Transcribe the material from its first line onward, ending with the line that contains "S = bpy.context.scene; COL = S.collection" and adding nothing beyond it.

** Begin Provided data **

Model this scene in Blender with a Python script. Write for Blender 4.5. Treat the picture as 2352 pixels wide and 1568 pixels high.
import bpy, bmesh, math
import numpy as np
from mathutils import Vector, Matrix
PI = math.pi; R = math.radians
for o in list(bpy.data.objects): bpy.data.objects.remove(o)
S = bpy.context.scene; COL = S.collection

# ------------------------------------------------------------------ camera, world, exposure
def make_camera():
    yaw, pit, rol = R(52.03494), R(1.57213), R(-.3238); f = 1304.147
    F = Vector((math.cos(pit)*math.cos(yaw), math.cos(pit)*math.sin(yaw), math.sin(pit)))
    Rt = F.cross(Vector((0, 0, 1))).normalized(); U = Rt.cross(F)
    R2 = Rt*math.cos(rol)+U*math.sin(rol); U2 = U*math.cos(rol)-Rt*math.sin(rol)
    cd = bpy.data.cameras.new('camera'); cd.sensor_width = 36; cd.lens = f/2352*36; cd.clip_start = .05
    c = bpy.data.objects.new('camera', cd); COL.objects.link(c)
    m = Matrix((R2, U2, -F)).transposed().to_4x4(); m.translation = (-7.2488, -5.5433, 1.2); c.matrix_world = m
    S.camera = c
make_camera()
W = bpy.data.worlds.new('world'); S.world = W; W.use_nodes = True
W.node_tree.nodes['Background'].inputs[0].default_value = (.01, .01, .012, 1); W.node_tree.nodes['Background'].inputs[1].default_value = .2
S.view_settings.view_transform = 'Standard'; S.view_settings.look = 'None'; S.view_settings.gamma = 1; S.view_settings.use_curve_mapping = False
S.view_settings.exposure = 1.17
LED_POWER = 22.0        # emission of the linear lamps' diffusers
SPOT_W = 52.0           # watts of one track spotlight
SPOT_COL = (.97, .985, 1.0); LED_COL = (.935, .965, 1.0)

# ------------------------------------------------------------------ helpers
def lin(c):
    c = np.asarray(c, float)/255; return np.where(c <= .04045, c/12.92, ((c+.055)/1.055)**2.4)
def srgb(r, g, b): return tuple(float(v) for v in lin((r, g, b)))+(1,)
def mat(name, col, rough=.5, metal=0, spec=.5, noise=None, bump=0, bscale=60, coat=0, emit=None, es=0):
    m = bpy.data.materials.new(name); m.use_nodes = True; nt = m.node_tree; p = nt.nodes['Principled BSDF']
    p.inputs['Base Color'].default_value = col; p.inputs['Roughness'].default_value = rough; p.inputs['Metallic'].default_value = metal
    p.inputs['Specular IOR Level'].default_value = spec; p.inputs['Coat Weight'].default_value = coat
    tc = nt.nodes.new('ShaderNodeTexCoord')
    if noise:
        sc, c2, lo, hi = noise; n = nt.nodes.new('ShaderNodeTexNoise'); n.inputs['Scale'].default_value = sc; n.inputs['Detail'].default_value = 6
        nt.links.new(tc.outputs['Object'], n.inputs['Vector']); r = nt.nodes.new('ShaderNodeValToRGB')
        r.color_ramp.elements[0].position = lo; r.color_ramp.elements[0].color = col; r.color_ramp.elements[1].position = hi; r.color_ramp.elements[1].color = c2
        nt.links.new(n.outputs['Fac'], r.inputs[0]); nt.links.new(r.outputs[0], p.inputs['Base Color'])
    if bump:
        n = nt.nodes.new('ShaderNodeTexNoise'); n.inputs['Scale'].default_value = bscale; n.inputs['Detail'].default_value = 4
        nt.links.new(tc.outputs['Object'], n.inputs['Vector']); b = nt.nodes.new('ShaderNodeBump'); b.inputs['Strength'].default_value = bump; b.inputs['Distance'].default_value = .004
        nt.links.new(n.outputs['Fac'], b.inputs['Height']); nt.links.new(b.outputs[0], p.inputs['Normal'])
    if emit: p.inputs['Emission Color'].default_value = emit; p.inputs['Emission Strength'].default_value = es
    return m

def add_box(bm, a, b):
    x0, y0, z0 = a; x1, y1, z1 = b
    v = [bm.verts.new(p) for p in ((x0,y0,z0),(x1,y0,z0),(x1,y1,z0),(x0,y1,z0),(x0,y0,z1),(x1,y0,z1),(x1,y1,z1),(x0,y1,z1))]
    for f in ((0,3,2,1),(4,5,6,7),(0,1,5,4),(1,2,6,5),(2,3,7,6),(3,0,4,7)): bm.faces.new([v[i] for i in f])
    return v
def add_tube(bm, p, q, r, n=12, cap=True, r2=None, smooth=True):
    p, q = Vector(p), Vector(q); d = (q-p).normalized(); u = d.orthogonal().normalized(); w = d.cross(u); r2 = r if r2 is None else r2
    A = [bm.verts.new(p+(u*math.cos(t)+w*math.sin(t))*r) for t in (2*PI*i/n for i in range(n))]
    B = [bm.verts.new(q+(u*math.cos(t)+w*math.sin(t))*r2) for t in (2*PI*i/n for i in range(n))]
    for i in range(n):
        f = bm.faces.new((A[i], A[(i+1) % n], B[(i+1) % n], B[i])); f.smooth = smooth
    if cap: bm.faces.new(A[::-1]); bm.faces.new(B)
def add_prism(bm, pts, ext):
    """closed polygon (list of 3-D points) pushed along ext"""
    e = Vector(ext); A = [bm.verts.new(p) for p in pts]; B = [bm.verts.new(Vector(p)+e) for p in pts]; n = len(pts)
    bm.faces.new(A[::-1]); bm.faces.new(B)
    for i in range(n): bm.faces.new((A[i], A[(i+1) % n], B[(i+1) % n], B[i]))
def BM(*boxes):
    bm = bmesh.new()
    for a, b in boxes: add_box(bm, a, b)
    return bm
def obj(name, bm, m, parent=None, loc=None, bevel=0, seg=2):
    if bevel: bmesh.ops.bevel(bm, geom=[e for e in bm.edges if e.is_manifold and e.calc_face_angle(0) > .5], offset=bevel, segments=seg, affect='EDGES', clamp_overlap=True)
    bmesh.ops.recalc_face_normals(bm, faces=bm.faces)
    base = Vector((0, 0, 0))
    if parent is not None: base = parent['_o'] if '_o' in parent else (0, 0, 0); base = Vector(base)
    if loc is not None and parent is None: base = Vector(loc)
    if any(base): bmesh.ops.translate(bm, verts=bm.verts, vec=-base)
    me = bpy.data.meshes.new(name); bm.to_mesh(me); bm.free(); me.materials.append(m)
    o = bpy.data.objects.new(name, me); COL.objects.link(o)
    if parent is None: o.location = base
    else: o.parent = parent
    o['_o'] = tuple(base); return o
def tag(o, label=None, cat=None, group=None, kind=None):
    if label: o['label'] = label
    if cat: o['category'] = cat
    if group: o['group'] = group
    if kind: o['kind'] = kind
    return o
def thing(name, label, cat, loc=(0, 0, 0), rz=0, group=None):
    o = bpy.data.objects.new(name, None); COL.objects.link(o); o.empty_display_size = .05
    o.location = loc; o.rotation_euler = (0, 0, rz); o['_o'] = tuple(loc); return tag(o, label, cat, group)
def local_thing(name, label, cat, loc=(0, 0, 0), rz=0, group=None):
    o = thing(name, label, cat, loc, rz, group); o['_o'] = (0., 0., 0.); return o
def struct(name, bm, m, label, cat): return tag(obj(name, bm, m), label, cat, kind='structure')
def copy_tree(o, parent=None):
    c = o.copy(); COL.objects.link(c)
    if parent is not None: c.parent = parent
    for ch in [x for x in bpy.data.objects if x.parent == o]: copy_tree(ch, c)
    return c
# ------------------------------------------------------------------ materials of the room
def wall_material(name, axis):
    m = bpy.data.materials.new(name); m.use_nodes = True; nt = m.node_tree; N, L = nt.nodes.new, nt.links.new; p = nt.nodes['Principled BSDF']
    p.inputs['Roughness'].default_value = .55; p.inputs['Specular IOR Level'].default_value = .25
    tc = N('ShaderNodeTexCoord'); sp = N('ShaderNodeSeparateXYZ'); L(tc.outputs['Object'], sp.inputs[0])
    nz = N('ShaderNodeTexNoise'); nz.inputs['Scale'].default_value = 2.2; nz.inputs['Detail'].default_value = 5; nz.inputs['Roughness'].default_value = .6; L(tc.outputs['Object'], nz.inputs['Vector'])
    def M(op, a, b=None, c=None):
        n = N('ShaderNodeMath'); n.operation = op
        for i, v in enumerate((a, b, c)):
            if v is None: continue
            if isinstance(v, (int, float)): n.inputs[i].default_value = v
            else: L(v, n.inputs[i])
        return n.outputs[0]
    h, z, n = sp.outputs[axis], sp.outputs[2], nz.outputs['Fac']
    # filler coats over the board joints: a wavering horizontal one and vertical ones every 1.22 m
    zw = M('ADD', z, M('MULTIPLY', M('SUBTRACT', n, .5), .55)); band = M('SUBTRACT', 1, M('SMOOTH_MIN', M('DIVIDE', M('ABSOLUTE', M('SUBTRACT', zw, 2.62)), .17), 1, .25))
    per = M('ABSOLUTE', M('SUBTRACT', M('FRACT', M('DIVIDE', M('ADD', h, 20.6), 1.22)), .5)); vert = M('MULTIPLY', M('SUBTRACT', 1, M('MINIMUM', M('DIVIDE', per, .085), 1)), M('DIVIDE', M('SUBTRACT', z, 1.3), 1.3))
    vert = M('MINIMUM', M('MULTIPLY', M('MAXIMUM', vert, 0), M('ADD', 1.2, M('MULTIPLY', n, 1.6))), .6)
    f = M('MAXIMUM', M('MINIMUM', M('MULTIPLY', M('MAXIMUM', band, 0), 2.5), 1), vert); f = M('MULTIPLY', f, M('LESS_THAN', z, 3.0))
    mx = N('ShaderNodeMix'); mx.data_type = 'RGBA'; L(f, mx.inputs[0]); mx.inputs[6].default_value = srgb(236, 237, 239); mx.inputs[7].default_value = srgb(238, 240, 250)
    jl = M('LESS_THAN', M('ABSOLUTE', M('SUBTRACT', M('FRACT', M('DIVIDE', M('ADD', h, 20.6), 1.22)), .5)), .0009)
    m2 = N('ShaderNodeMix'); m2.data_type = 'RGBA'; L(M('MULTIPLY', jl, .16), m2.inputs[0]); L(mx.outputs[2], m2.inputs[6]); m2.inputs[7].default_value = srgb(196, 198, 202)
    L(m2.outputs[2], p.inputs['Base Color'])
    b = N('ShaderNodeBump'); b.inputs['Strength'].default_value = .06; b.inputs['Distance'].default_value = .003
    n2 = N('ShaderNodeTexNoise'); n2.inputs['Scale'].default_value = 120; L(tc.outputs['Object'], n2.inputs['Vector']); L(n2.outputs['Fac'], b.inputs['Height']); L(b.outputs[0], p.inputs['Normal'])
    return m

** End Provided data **

## Complete response
Model this scene in Blender with a Python script. Write for Blender 4.5. Treat the picture as 2352 pixels wide and 1568 pixels high.
import bpy, bmesh, math
import numpy as np
from mathutils import Vector, Matrix
PI = math.pi; R = math.radians
for o in list(bpy.data.objects): bpy.data.objects.remove(o)
S = bpy.context.scene; COL = S.collection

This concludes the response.